_WHAT THE TASK REQUIRES_
Reproduce each line exactly. Skip none.

☆ ☆ ☆ ☆

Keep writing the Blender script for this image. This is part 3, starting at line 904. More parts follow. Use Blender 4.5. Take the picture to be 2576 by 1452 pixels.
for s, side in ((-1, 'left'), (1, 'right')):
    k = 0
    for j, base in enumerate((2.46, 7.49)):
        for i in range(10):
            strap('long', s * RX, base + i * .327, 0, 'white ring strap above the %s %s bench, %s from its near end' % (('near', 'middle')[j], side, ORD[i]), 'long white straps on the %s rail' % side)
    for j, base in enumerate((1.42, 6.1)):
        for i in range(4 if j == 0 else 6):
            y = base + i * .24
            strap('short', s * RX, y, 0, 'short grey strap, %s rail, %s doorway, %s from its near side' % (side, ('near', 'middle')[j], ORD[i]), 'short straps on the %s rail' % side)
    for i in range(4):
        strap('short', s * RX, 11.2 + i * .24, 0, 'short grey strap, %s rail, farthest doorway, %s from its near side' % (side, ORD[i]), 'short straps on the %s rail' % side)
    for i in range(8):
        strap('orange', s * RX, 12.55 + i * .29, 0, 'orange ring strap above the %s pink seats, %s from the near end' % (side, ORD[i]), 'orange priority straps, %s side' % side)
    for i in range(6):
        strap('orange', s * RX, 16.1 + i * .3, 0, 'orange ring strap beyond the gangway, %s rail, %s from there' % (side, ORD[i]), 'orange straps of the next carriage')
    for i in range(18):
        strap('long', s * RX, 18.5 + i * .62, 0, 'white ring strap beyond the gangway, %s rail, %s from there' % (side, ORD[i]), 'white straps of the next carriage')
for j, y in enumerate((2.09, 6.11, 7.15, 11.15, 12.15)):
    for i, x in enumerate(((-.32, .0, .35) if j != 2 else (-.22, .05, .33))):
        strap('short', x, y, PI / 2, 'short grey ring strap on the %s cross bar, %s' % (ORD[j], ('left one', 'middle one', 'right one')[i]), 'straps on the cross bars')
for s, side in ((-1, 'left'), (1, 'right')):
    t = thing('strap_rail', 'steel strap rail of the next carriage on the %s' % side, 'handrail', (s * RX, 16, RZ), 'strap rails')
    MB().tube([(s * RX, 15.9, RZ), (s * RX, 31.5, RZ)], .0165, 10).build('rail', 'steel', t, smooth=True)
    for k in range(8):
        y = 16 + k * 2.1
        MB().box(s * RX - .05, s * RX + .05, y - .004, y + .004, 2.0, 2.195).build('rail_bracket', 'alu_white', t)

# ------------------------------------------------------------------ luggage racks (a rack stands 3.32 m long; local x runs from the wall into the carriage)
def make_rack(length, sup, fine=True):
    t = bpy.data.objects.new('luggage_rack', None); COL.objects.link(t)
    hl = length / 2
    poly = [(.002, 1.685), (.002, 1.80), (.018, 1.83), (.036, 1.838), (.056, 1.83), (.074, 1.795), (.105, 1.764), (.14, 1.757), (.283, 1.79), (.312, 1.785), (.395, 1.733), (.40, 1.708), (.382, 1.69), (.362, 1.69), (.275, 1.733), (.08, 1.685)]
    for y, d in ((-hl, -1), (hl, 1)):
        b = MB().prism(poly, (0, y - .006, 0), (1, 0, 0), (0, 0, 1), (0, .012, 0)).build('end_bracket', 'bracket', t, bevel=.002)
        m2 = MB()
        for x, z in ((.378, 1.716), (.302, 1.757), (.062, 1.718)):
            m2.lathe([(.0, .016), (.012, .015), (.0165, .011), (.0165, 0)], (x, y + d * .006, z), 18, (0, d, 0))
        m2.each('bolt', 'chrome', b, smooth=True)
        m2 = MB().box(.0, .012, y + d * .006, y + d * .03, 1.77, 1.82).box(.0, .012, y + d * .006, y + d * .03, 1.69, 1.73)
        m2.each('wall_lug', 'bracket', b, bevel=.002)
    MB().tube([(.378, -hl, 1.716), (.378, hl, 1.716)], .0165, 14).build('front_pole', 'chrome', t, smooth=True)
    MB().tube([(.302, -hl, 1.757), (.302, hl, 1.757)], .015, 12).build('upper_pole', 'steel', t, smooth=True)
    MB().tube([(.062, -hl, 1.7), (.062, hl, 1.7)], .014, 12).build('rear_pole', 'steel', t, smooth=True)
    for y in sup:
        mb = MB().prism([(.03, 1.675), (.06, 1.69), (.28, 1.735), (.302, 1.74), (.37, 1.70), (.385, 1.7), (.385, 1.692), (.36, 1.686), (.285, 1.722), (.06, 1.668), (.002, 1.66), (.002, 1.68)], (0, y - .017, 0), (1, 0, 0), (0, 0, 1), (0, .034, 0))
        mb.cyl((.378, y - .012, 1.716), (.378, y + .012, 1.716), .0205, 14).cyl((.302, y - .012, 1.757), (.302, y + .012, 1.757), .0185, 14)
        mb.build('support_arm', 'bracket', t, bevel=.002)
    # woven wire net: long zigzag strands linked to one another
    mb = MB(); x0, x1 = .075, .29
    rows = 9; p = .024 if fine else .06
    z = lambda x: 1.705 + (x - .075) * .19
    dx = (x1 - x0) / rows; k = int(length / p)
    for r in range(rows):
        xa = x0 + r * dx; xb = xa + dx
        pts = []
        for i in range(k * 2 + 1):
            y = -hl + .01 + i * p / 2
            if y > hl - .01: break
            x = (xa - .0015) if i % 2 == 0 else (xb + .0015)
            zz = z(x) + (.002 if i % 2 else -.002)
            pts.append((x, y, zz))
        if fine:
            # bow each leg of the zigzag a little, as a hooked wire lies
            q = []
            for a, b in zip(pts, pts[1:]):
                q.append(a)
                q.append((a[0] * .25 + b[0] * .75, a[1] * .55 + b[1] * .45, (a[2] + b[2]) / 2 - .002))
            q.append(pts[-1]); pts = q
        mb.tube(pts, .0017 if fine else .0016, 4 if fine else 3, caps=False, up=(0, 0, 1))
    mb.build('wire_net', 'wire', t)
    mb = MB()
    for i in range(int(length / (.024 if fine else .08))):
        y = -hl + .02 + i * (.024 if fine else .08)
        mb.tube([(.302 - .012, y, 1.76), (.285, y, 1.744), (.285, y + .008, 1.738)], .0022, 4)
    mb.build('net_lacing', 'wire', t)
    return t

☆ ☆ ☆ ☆

_CORRECT RESULT_
Keep writing the Blender script for this image. This is part 3, starting at line 904. More parts follow. Use Blender 4.5. Take the picture to be 2576 by 1452 pixels.
for s, side in ((-1, 'left'), (1, 'right')):
    k = 0
    for j, base in enumerate((2.46, 7.49)):
        for i in range(10):
            strap('long', s * RX, base + i * .327, 0, 'white ring strap above the %s %s bench, %s from its near end' % (('near', 'middle')[j], side, ORD[i]), 'long white straps on the %s rail' % side)
    for j, base in enumerate((1.42, 6.1)):
        for i in range(4 if j == 0 else 6):
            y = base + i * .24
            strap('short', s * RX, y, 0, 'short grey strap, %s rail, %s doorway, %s from its near side' % (side, ('near', 'middle')[j], ORD[i]), 'short straps on the %s rail' % side)
    for i in range(4):
        strap('short', s * RX, 11.2 + i * .24, 0, 'short grey strap, %s rail, farthest doorway, %s from its near side' % (side, ORD[i]), 'short straps on the %s rail' % side)
    for i in range(8):
        strap('orange', s * RX, 12.55 + i * .29, 0, 'orange ring strap above the %s pink seats, %s from the near end' % (side, ORD[i]), 'orange priority straps, %s side' % side)
    for i in range(6):
        strap('orange', s * RX, 16.1 + i * .3, 0, 'orange ring strap beyond the gangway, %s rail, %s from there' % (side, ORD[i]), 'orange straps of the next carriage')
    for i in range(18):
        strap('long', s * RX, 18.5 + i * .62, 0, 'white ring strap beyond the gangway, %s rail, %s from there' % (side, ORD[i]), 'white straps of the next carriage')
for j, y in enumerate((2.09, 6.11, 7.15, 11.15, 12.15)):
    for i, x in enumerate(((-.32, .0, .35) if j != 2 else (-.22, .05, .33))):
        strap('short', x, y, PI / 2, 'short grey ring strap on the %s cross bar, %s' % (ORD[j], ('left one', 'middle one', 'right one')[i]), 'straps on the cross bars')
for s, side in ((-1, 'left'), (1, 'right')):
    t = thing('strap_rail', 'steel strap rail of the next carriage on the %s' % side, 'handrail', (s * RX, 16, RZ), 'strap rails')
    MB().tube([(s * RX, 15.9, RZ), (s * RX, 31.5, RZ)], .0165, 10).build('rail', 'steel', t, smooth=True)
    for k in range(8):
        y = 16 + k * 2.1
        MB().box(s * RX - .05, s * RX + .05, y - .004, y + .004, 2.0, 2.195).build('rail_bracket', 'alu_white', t)

# ------------------------------------------------------------------ luggage racks (a rack stands 3.32 m long; local x runs from the wall into the carriage)
def make_rack(length, sup, fine=True):
    t = bpy.data.objects.new('luggage_rack', None); COL.objects.link(t)
    hl = length / 2
    poly = [(.002, 1.685), (.002, 1.80), (.018, 1.83), (.036, 1.838), (.056, 1.83), (.074, 1.795), (.105, 1.764), (.14, 1.757), (.283, 1.79), (.312, 1.785), (.395, 1.733), (.40, 1.708), (.382, 1.69), (.362, 1.69), (.275, 1.733), (.08, 1.685)]
    for y, d in ((-hl, -1), (hl, 1)):
        b = MB().prism(poly, (0, y - .006, 0), (1, 0, 0), (0, 0, 1), (0, .012, 0)).build('end_bracket', 'bracket', t, bevel=.002)
        m2 = MB()
        for x, z in ((.378, 1.716), (.302, 1.757), (.062, 1.718)):
            m2.lathe([(.0, .016), (.012, .015), (.0165, .011), (.0165, 0)], (x, y + d * .006, z), 18, (0, d, 0))
        m2.each('bolt', 'chrome', b, smooth=True)
        m2 = MB().box(.0, .012, y + d * .006, y + d * .03, 1.77, 1.82).box(.0, .012, y + d * .006, y + d * .03, 1.69, 1.73)
        m2.each('wall_lug', 'bracket', b, bevel=.002)
    MB().tube([(.378, -hl, 1.716), (.378, hl, 1.716)], .0165, 14).build('front_pole', 'chrome', t, smooth=True)
    MB().tube([(.302, -hl, 1.757), (.302, hl, 1.757)], .015, 12).build('upper_pole', 'steel', t, smooth=True)
    MB().tube([(.062, -hl, 1.7), (.062, hl, 1.7)], .014, 12).build('rear_pole', 'steel', t, smooth=True)
    for y in sup:
        mb = MB().prism([(.03, 1.675), (.06, 1.69), (.28, 1.735), (.302, 1.74), (.37, 1.70), (.385, 1.7), (.385, 1.692), (.36, 1.686), (.285, 1.722), (.06, 1.668), (.002, 1.66), (.002, 1.68)], (0, y - .017, 0), (1, 0, 0), (0, 0, 1), (0, .034, 0))
        mb.cyl((.378, y - .012, 1.716), (.378, y + .012, 1.716), .0205, 14).cyl((.302, y - .012, 1.757), (.302, y + .012, 1.757), .0185, 14)
        mb.build('support_arm', 'bracket', t, bevel=.002)
    # woven wire net: long zigzag strands linked to one another
    mb = MB(); x0, x1 = .075, .29
    rows = 9; p = .024 if fine else .06
    z = lambda x: 1.705 + (x - .075) * .19
    dx = (x1 - x0) / rows; k = int(length / p)
    for r in range(rows):
        xa = x0 + r * dx; xb = xa + dx
        pts = []
        for i in range(k * 2 + 1):
            y = -hl + .01 + i * p / 2
            if y > hl - .01: break
            x = (xa - .0015) if i % 2 == 0 else (xb + .0015)
            zz = z(x) + (.002 if i % 2 else -.002)
            pts.append((x, y, zz))
        if fine:
            # bow each leg of the zigzag a little, as a hooked wire lies
            q = []
            for a, b in zip(pts, pts[1:]):
                q.append(a)
                q.append((a[0] * .25 + b[0] * .75, a[1] * .55 + b[1] * .45, (a[2] + b[2]) / 2 - .002))
            q.append(pts[-1]); pts = q
        mb.tube(pts, .0017 if fine else .0016, 4 if fine else 3, caps=False, up=(0, 0, 1))
    mb.build('wire_net', 'wire', t)
    mb = MB()
    for i in range(int(length / (.024 if fine else .08))):
        y = -hl + .02 + i * (.024 if fine else .08)
        mb.tube([(.302 - .012, y, 1.76), (.285, y, 1.744), (.285, y + .008, 1.738)], .0022, 4)
    mb.build('net_lacing', 'wire', t)
    return t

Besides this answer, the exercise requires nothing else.